Faulkner and Breen, Outlaws of NLP

OK, I jest with the title. But only a little.

I’ve just listened to a conversation between Charles Faulkner and Michael Breen, a bonus for subscribers to Michael’s excellent Platinum Audio Club. Fascinating stuff from two genuine innovators in a field that’s got more than its fair share of ‘me too’ trainers.

Anyway, one bit I liked was Charles Faulkner saying how an early presupposition of NLP has got lost. It’s ‘If the model you’re using isn’t working, use another one‘.

Hmm, makes sense, huh? And how much of NLP does that tenet apply to? Faulkner suggests NLP consists of seven models that don’t actually connect, eg sensory acuity and strategies, but are lumped together. Breen says that there aren’t separate language models such as the Meta Model, Milton Model, Sleight of Mouth, and Clean Language: instead there’s just language itself, and ways to use it.
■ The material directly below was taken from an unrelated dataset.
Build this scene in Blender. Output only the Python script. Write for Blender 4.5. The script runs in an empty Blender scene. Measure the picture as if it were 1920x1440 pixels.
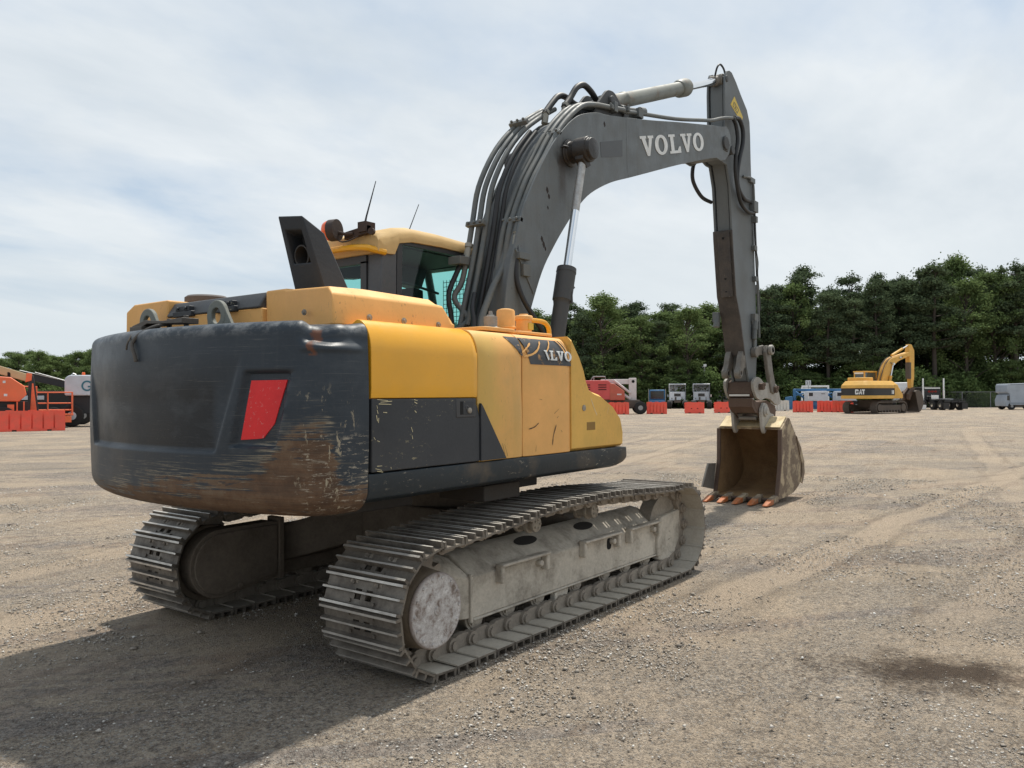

So, what aspects of NLP need to be quietly archived? And what could replace them that’s more useful, perhaps drawing on modern neuroscience or other ways of thinking? Perhaps, as Michael and Charles discuss, there’s much of value to be learned in older methods — John Grinder was suggesting people wanting to model should learn acting back in 1985, and there’s a wealth of valuable material gathered in centuries of acting technique. What other older disciplines have an edge over NLP as it is typically presented?